> **DIRECTIONS FOR THIS TASK**:
Repeat the full listing below verbatim and keep the images out.

> **SOURCE EXCERPT**:
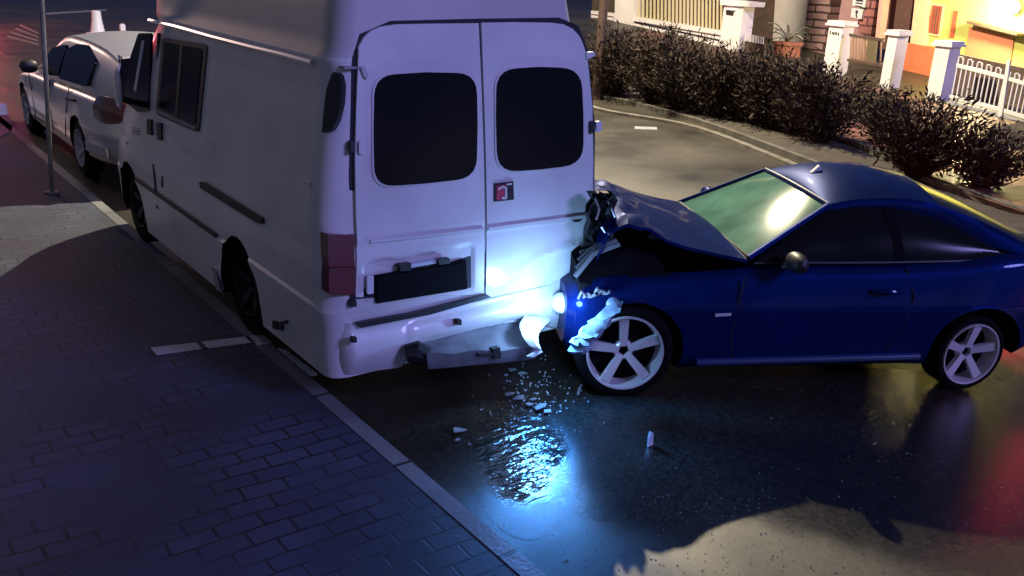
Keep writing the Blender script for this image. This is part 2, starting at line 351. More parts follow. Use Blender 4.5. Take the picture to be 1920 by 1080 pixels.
# white painted paver course on the pavement and white paint on the kerb
def strip_px(name, px, z, m, lift=.004):
    mb = MB(); mb.prism([onZ(u, v, z+lift)[:3] for u, v in px], (0, 0, -.02)); return tag(mb.build(name, m, smooth=False), kind='structure')
zt = PAVZ
strip_px('white_line', [(272, 653), (468, 630), (484, 640), (284, 666)], zt, m_whpaver)
strip_px('kerb_paint_square', [(466, 629), (492, 627), (508, 641), (484, 647)], zt+.004, m_wpaint)
strip_px('kerb_paint', [(521, 652), (537, 657), (594, 699), (580, 700)], zt+.004, m_wpaint)
strip_px('bay_marking', [(-60, 190), (10, 194), (24, 242), (-60, 300)], zt, mat('blue_bay_paint', (.03, .07, .22), .5, noise=.3))
# far side: kerb, verge, second kerb, red footway
def poly_strip(name, px, wid, z0, z1, m, toward=1):
    P = catmull([onZ(u, v, 0) for u, v in px], 24); G = []
    for p in P: G.append([(p[0], p[1], z0-.05), (p[0], p[1], z1), (p[0]+wid*toward, p[1], z1), (p[0]+wid*toward, p[1], z0-.05)])
    mb = MB(); mb.grid(G); return tag(mb.build(name, m, angle=30), kind='structure')
m_farkerb = mat('far_kerb_stone', (.11, .10, .085), .7, noise=.35, nscale=5); m_verge = mat('verge_edging', (.07, .065, .055), .8, noise=.4, nscale=5)
strip_px('lane_dash', [(1190, 237), (1232, 238), (1232, 243), (1190, 242)], .0, m_conc)
poly_strip('far_kerb', [(1075, 192), (1130, 211), (1290, 240), (1450, 300), (1560, 352), (1900, 520)], .13, 0, .05, m_farkerb)
poly_strip('verge_kerb', [(1080, 178), (1180, 196), (1290, 226), (1400, 264), (1560, 326), (1720, 392), (1960, 500)], .10, 0, .07, m_verge)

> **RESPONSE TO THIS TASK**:
Keep writing the Blender script for this image. This is part 2, starting at line 351. More parts follow. Use Blender 4.5. Take the picture to be 1920 by 1080 pixels.
# white painted paver course on the pavement and white paint on the kerb
def strip_px(name, px, z, m, lift=.004):
    mb = MB(); mb.prism([onZ(u, v, z+lift)[:3] for u, v in px], (0, 0, -.02)); return tag(mb.build(name, m, smooth=False), kind='structure')
zt = PAVZ
strip_px('white_line', [(272, 653), (468, 630), (484, 640), (284, 666)], zt, m_whpaver)
strip_px('kerb_paint_square', [(466, 629), (492, 627), (508, 641), (484, 647)], zt+.004, m_wpaint)
strip_px('kerb_paint', [(521, 652), (537, 657), (594, 699), (580, 700)], zt+.004, m_wpaint)
strip_px('bay_marking', [(-60, 190), (10, 194), (24, 242), (-60, 300)], zt, mat('blue_bay_paint', (.03, .07, .22), .5, noise=.3))
# far side: kerb, verge, second kerb, red footway
def poly_strip(name, px, wid, z0, z1, m, toward=1):
    P = catmull([onZ(u, v, 0) for u, v in px], 24); G = []
    for p in P: G.append([(p[0], p[1], z0-.05), (p[0], p[1], z1), (p[0]+wid*toward, p[1], z1), (p[0]+wid*toward, p[1], z0-.05)])
    mb = MB(); mb.grid(G); return tag(mb.build(name, m, angle=30), kind='structure')
m_farkerb = mat('far_kerb_stone', (.11, .10, .085), .7, noise=.35, nscale=5); m_verge = mat('verge_edging', (.07, .065, .055), .8, noise=.4, nscale=5)
strip_px('lane_dash', [(1190, 237), (1232, 238), (1232, 243), (1190, 242)], .0, m_conc)
poly_strip('far_kerb', [(1075, 192), (1130, 211), (1290, 240), (1450, 300), (1560, 352), (1900, 520)], .13, 0, .05, m_farkerb)
poly_strip('verge_kerb', [(1080, 178), (1180, 196), (1290, 226), (1400, 264), (1560, 326), (1720, 392), (1960, 500)], .10, 0, .07, m_verge)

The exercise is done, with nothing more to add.